Однако самым интересным из всех современных способов и приемов письма я считаю вакуумный. Как говорила М. Цветаева: «Ведь это действовать – пустовать». О том же писал и Хлебников:
Немотичей и немичей
Зовет взыскующий сущел.
Литературный вакуум чрезвычайно разнообразен. Он может быть условным, безусловным, целым, частичным, новым (свежим), старым, вечным, векторным, территориальным, содержательным, полным и т. д. По отношению к литературному тексту он может быть внутренним и внешним, центробежным и центростремительным и т. д. Но это материал для отдельной статьи.

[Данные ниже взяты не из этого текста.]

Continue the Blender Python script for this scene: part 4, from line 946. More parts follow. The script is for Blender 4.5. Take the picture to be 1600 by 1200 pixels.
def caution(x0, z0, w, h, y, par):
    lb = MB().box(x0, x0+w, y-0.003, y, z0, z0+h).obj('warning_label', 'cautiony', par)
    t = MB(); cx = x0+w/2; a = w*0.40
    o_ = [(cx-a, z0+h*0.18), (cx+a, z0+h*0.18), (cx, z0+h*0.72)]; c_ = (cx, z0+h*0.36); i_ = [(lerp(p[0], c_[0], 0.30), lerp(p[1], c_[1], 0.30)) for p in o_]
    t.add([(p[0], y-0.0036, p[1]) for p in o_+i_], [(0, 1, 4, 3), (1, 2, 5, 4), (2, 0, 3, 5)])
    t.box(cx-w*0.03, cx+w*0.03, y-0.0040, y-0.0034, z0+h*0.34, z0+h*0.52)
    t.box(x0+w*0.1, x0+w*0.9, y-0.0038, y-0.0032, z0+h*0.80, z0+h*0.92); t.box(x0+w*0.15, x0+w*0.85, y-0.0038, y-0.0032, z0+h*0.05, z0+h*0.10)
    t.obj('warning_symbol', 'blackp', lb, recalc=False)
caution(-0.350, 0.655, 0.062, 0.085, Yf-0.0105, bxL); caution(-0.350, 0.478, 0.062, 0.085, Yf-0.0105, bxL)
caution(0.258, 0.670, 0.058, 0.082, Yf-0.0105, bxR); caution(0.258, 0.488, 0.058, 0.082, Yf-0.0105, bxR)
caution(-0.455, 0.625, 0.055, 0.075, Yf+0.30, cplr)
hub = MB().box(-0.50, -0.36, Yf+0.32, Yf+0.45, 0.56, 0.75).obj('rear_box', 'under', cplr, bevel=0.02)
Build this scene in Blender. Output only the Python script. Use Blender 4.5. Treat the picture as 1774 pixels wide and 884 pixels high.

Таковы всего несколько из огромного набора способов превращения обыденного текста в заумный и далее в абстрактный. Были и есть, конечно, способы, учитывающие интеграционные тенденции, то есть крепнущую взаимосвязь жанров, различных областей искусства друг с другом, и даже наук – с искусством. Мы знаем стихи с присутствием математических элементов Хлебникова, Игнатьева, Введенского, Хармса и др. Мы знаем концептуальные и кулинарно-поэтические опыты Чичерина, живописные и полиграфические работы Зданевича.
Однако необходимо помнить, что не все возможное было открыто в эпоху раннего русского авангарда. Многие способы и приемы абстрактного и даже заумного письма не были известны этим корифеям или же находились в таком зачаточном состоянии, что их сейчас и обнаружить
трудно.
Например, если дуализм фактуры у Туфанова лежит на поверхности, если «Оркестр» Зданевича заявлен в публичной лекции (хотя этот прием недостаточно развит им на практике, даже в ЗГА ЯКА-БЫ), если тавтология , откусы текста, кванты (порции слов), замещения были общим местом, то, например, цвет в поэзию проникал тогда чрезвычайно осторожно, пиктография была в самом, так сказать, зародыше, так же как и жестовая поэзия или, например, журнальная скульптура . Концепт , блестяще заявив о себе в творчестве Чичерина, к сожалению, на долгие годы как бы исчез с горизонта, бурно вспыхнув после западных, увы, публикаций. Тактильные , акционные стихи имели тогда от силы по одному представителю и т. д. и т. п.
И все-таки мы помним, что стихи – гиперболоиды , то есть почти бесконечные сплавы, изобрел Василиск Гнедов, кулинарт – Чичерин, а ассамбляж – Каменский.
Нить авангарда, подобно нити Ариадны, не рвется, ведя поэтов к самому сердцу поэзии – Минотавру Абстракции.
Теперь мы понимаем, что «Мирсконца» раннего русского авангарда, то есть мир с обратной векторностью, на самом деле – только начало
пути к настоящей зауми и еще более настоящей абстракции, ибо слово, сказанное «с конца», – всего лишь один и отнюдь, как можно догадаться по практике современного стихотворчества, не самый сложный метод создания поэзии ХХ века. Неважно, идти вперед или назад, мир давно потерял линейную примитивную определенность, но то, что сделано ранними нашими авангардистами в плане расширения палитры приемов, – вот настоящая святыня и для нынешнего авангардиста, его КААБА.